(begin)

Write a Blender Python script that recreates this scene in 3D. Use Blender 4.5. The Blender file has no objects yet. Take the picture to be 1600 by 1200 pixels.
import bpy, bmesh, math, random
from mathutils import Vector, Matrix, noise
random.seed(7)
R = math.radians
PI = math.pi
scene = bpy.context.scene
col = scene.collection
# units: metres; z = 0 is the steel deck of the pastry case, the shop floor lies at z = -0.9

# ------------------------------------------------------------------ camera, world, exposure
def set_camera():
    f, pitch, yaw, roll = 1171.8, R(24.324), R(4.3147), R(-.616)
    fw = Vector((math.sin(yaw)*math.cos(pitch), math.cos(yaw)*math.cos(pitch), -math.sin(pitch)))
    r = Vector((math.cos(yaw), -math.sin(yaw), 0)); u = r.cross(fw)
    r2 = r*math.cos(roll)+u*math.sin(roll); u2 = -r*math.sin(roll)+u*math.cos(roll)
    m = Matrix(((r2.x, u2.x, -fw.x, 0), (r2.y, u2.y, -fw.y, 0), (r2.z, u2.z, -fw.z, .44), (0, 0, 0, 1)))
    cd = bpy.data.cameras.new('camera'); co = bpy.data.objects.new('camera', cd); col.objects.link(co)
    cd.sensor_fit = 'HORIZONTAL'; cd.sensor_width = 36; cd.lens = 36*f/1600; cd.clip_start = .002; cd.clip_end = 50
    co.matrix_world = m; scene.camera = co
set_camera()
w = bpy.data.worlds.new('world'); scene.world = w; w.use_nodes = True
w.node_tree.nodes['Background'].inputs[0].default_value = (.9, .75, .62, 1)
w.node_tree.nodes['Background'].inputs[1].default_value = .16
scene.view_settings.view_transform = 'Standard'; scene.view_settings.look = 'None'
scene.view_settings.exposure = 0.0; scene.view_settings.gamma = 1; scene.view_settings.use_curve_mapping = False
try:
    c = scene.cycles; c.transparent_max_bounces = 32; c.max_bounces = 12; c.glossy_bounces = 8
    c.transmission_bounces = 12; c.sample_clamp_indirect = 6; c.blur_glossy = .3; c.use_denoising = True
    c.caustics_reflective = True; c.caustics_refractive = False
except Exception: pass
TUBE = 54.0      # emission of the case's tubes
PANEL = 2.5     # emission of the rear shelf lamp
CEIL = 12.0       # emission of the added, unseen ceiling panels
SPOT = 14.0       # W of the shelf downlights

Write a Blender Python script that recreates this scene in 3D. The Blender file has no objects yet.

(end)

Can you give every line above again, exactly as written?

Answer to the task>
Write a Blender Python script that recreates this scene in 3D. Use Blender 4.5. The Blender file has no objects yet. Take the picture to be 1600 by 1200 pixels.
import bpy, bmesh, math, random
from mathutils import Vector, Matrix, noise
random.seed(7)
R = math.radians
PI = math.pi
scene = bpy.context.scene
col = scene.collection
# units: metres; z = 0 is the steel deck of the pastry case, the shop floor lies at z = -0.9

# ------------------------------------------------------------------ camera, world, exposure
def set_camera():
    f, pitch, yaw, roll = 1171.8, R(24.324), R(4.3147), R(-.616)
    fw = Vector((math.sin(yaw)*math.cos(pitch), math.cos(yaw)*math.cos(pitch), -math.sin(pitch)))
    r = Vector((math.cos(yaw), -math.sin(yaw), 0)); u = r.cross(fw)
    r2 = r*math.cos(roll)+u*math.sin(roll); u2 = -r*math.sin(roll)+u*math.cos(roll)
    m = Matrix(((r2.x, u2.x, -fw.x, 0), (r2.y, u2.y, -fw.y, 0), (r2.z, u2.z, -fw.z, .44), (0, 0, 0, 1)))
    cd = bpy.data.cameras.new('camera'); co = bpy.data.objects.new('camera', cd); col.objects.link(co)
    cd.sensor_fit = 'HORIZONTAL'; cd.sensor_width = 36; cd.lens = 36*f/1600; cd.clip_start = .002; cd.clip_end = 50
    co.matrix_world = m; scene.camera = co
set_camera()
w = bpy.data.worlds.new('world'); scene.world = w; w.use_nodes = True
w.node_tree.nodes['Background'].inputs[0].default_value = (.9, .75, .62, 1)
w.node_tree.nodes['Background'].inputs[1].default_value = .16
scene.view_settings.view_transform = 'Standard'; scene.view_settings.look = 'None'
scene.view_settings.exposure = 0.0; scene.view_settings.gamma = 1; scene.view_settings.use_curve_mapping = False
try:
    c = scene.cycles; c.transparent_max_bounces = 32; c.max_bounces = 12; c.glossy_bounces = 8
    c.transmission_bounces = 12; c.sample_clamp_indirect = 6; c.blur_glossy = .3; c.use_denoising = True
    c.caustics_reflective = True; c.caustics_refractive = False
except Exception: pass
TUBE = 54.0      # emission of the case's tubes
PANEL = 2.5     # emission of the rear shelf lamp
CEIL = 12.0       # emission of the added, unseen ceiling panels
SPOT = 14.0       # W of the shelf downlights

Write a Blender Python script that recreates this scene in 3D. The Blender file has no objects yet.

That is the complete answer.